A 35-year-old alumnus of Eastern Mennonite University started 2015 as a new bank president. Brian Plum became president and chief executive officer of Blue Ridge Bank of Luray, Va., on Dec. 17. Blue Ridge, founded in 1893, is a locally owned and community-based bank with 46 employees and branches in Charlottesville, Harrisonburg, Luray, McGaheysville and Shenandoah.
Plum, a native of Shenandoah near Luray, joined the bank in 2006 and assumed the position of chief financial officer in 2007. In February 2014 he was named chief administrative officer. When he was asked to head the bank, he became only the 11th president in the 122-year history of the institution.
A 2001 graduate of EMU, Plum majored in accounting and economics. He minored in political science. “I had a great experience at EMU,” says Plum. “The professors were wonderful, offering both a personable and challenging educational environment.” He tells people, “I would put my EMU undergraduate experience up against any other institution.”
Plum chose EMU partly because his mother, Wanda Wood, is an alumna. (She attended one year in the 1970s and finished in 2007.) What sealed the deal for Plum at EMU was a conversation with business professor Rick Yoder during a campus visit.
He did not have to wait to apply his learning to a post-college job. During his senior year Plum took a job that used his accounting knowledge to help improve some of the processes in a local government office.

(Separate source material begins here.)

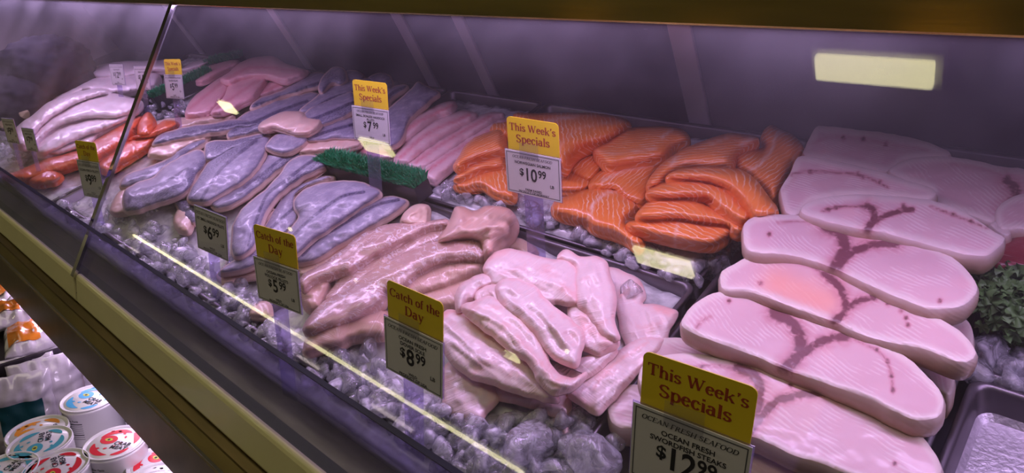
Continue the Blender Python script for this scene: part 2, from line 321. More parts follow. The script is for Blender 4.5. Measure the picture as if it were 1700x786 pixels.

He earned a master’s degree in accounting at James Madison University in 2003. Seven years later, while working at Blue Ridge Bank, he earned an MBA from the Darden Business School at the University of Virginia.

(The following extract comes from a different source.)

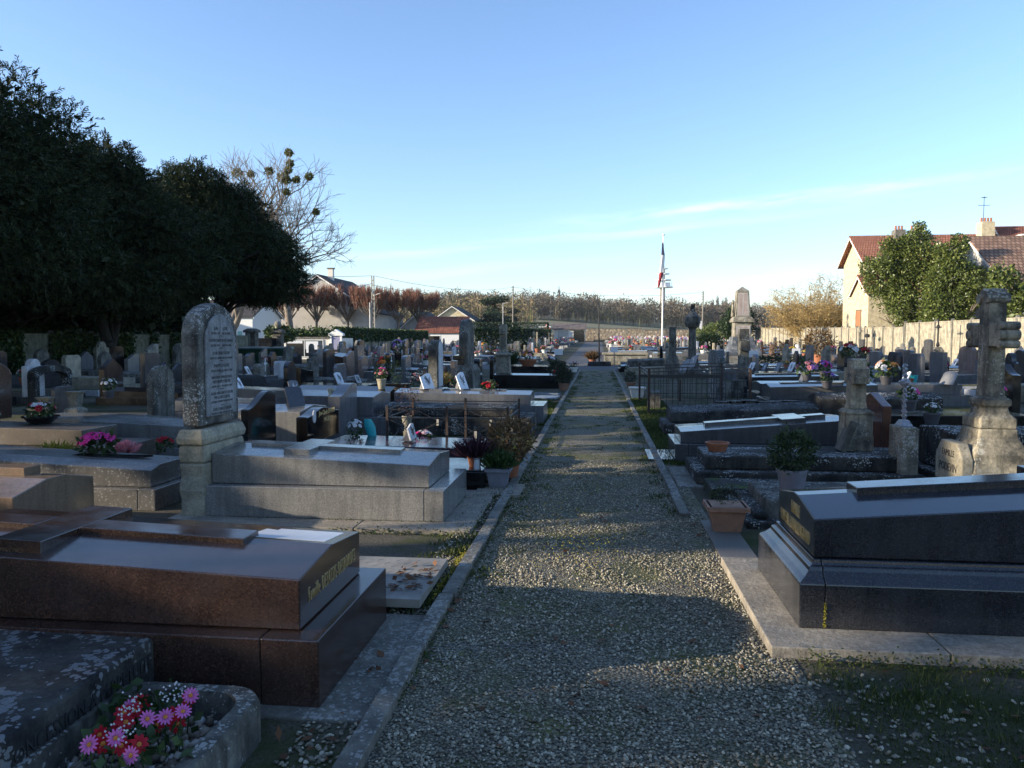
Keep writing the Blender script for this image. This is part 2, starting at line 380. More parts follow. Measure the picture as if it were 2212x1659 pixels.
def gravel_mat(name, dark, mid, light, moss, scale=62., tint=.0):
    m, n, b = new_mat(name); v = n('TexCoord').outputs['Object']
    vo = n('TexVoronoi', {'Vector': v, 'Scale': scale, 'Randomness': 1.}); sp = n('SeparateColor', {0: vo.outputs['Color']})
    c = n.ramp(sp.outputs[0], [(0, dark), (.25, mid), (.75, mid), (1, light)])
    c = n.mix(n.ramp(vo.outputs['Distance'], [(.35, 0.), (.65, .8)]), c, (.03, .028, .022))
    c = n.mix(.7, c, n.ramp(n.noise(v, .8, 5, .6), [(.3, .65), (.7, 1.15)]), 'MULTIPLY')
    pat = n.math('MULTIPLY', n.ramp(n.noise(v, 1.5, 7, .72), [(.47, 0.), (.6, 1.)]), n.ramp(n.noise(v, 45., 3, .7), [(.36, .2), (.6, 1.)]))
    c = n.mix(n.math('MULTIPLY', pat, moss), c, n.ramp(n.noise(v, 2.2, 3), [(.4, (.045, .06, .014)), (.68, (.14, .135, .025))]))
    setin(n, b, Base_Color=c, Roughness=.9, Specular_IOR_Level=.25)
    bump(n, b, n.math('MULTIPLY', vo.outputs['Distance'], -1.), .9, .012)
    return m
M_GRAVEL = gravel_mat('gravel', (.10, .09, .064), (.25, .225, .166), (.46, .42, .32), .9, 75.)
def sheet(name, x0, x1, y0, y1, z, mat, nx=2, ny=2):
    X = np.linspace(x0, x1, nx); Yv = np.linspace(y0, y1, ny)
    V = np.array([(x, y, zt(x, y)+z) for y in Yv for x in X]); F = np.array([(j*nx+i, j*nx+i+1, (j+1)*nx+i+1, (j+1)*nx+i) for j in range(ny-1) for i in range(nx-1)])
    return tag(np_mesh(name, V, F, mat), kind='structure')
sheet('gravel_path', -.88, .98, -3, 39.6, .004, M_GRAVEL, 2, 40)
# real pebbles on the near part of the path
def ico():
    t = (1+5**.5)/2
    v = nrm(np.array([(-1, t, 0), (1, t, 0), (-1, -t, 0), (1, -t, 0), (0, -1, t), (0, 1, t), (0, -1, -t), (0, 1, -t), (t, 0, -1), (t, 0, 1), (-t, 0, -1), (-t, 0, 1)], float))
    f = np.array([(0, 11, 5), (0, 5, 1), (0, 1, 7), (0, 7, 10), (0, 10, 11), (1, 5, 9), (5, 11, 4), (11, 10, 2), (10, 7, 6), (7, 1, 8), (3, 9, 4), (3, 4, 2), (3, 2, 6), (3, 6, 8), (3, 8, 9), (4, 9, 5), (2, 4, 11), (6, 2, 10), (8, 6, 7), (9, 8, 1)])
    return v, f
IV, IF = ico()
def pebbles(name, P, smin, smax, mat, parent=None, flat=.6):
    N = len(P); s = RNG.uniform(smin, smax, (N, 1)) * RNG.uniform(.7, 1.3, (N, 3)); s[:, 2] *= flat
    a = RNG.uniform(0, 6.283, N); ca, sa = np.cos(a)[:, None], np.sin(a)[:, None]
    q = IV[None]*(1+RNG.uniform(-.25, .25, (N, 12, 1)))*s[:, None, :]
    tl = RNG.normal(0, .35, (N, 1)); q[:, :, 2] += q[:, :, 0]*tl
    x = q[:, :, 0]*ca-q[:, :, 1]*sa; y = q[:, :, 0]*sa+q[:, :, 1]*ca
    V = np.stack([x, y, q[:, :, 2]], -1)+P[:, None, :]
    F = (np.arange(N)[:, None, None]*12+IF[None]).reshape(-1, 3)
    return np_mesh(name, V.reshape(-1, 3), F, mat, parent)
M_PEB = foliage('pebbles', (.085, .077, .056), (.29, .26, .195), .9, 0, .25, (.48, .44, .34))
N = 42000
yy = 2.3+(RNG.random(N)**1.5)*7.7; xx = RNG.uniform(-.83, .95, N)
mk = np.sin(xx*5.1+1.3*np.sin(yy*2.3))*np.sin(yy*3.7+1.7*np.sin(xx*3.1))+.6*np.sin(xx*11+yy*7); kp = RNG.random(N) < np.clip(.80-.55*mk, .12, 1); xx, yy = xx[kp], yy[kp]; N = len(xx)
tag(pebbles('gravel', np.stack([xx, yy, np.full(N, .008)], 1), .0042, .0092, M_PEB), 'loose rounded grey and buff gravel strewn over the near path', 'gravel', kind='stuff')
N = 5200
side = RNG.random(N); xx = np.where(side < .45, RNG.uniform(-1.2, -.95, N), RNG.uniform(.85, 2.7, N)); yy = np.where(side < .45, RNG.uniform(2.2, 9., N), 2.4+RNG.random(N)**1.5*1.35)
keep = (xx < 0) | (RNG.random(N) < np.clip(.95-(xx-.8)*.85, .04, 1))
tag(pebbles('gravel', np.stack([xx, yy, np.full(N, .006)], 1)[keep], .005, .014, M_PEB), 'scattered pebbles on the bare soil beside the path edges', 'gravel', kind='stuff')

# concrete kerbs, cast in one-metre lengths
def kerb(name, x0, x1, y0, y1, step, zt_=.045):
    m = MB(); y = y0
    while y < y1:
        e = min(y+step, y1); dx = random.uniform(-.006, .006); dz = random.uniform(-.005, .006)
        m.box(x0+dx, x1+dx, y+.004, e-.004, -.05, zt_+dz); y = e
    return tag(m.build(name, W_CONC, bevel=.006), kind='structure')
kerb('kerb', -.955, -.865, .5, 39.4, 1.02)
kerb('kerb', .735, .825, 6.95, 39.4, 1.0, .04)
asph = plain('asphalt', (.075, .075, .078), .9, .3, 5, bmp=.3)
sheet('cross_path', -19.6, 21.6, 39.7, 46.2, .004, asph, 2, 2)
sheet('main_road', -2.3, .55, 46.2, 138, .004, asph, 2, 30)
sheet('side_path', -13.4, -12.6, 12, 120, .004, M_GRAVEL, 2, 40)
sheet('memorial_terrace', 5.6, 14.5, 46.3, 58, .006, M_GRAVEL, 2, 3)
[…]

Plum, a certified public accountant (CPA), has been named a “super CPA” three times by Virginia Business magazine and the Virginia Society of CPAs.
Plum entered the banking business just prior to the recession of 2008-09, when many banks failed and some were bailed out by the federal government. In general, though, the smaller locally owned banks fared better than the larger national institutions, he says.
“There were a lot of small bank failures,” he says, “but the major macroeconomic problems created by the credit crisis had their seeds sewn and incubated within larger institutions.” At Blue Ridge Bank, says Plum, “we have always maintained a conservative lending culture, so we avoided the significant loan problems that many others experienced in the wake of the last recession.”
The beauty of the locally owned and community-based bank is that it understands local businesses and individuals, says Plum. “There is much less rigidity in a community banking process than when dealing with large national or regional banks,” he says. “We often have the background knowledge already in place to be thinking about how to address local problems.”
The growth of the local economy and the success of a local bank go hand in hand. “We only do well when our communities are doing well,” says Plum. “For those who want to see growth in the local economy, there is nothing better to do than depositing your money with and getting your loans from your local community bank.”
Plum is married to Jennifer Ryder Plum, who is a kindergarten teacher at Luray Elementary School. They have two children – Briana (6) and William (4).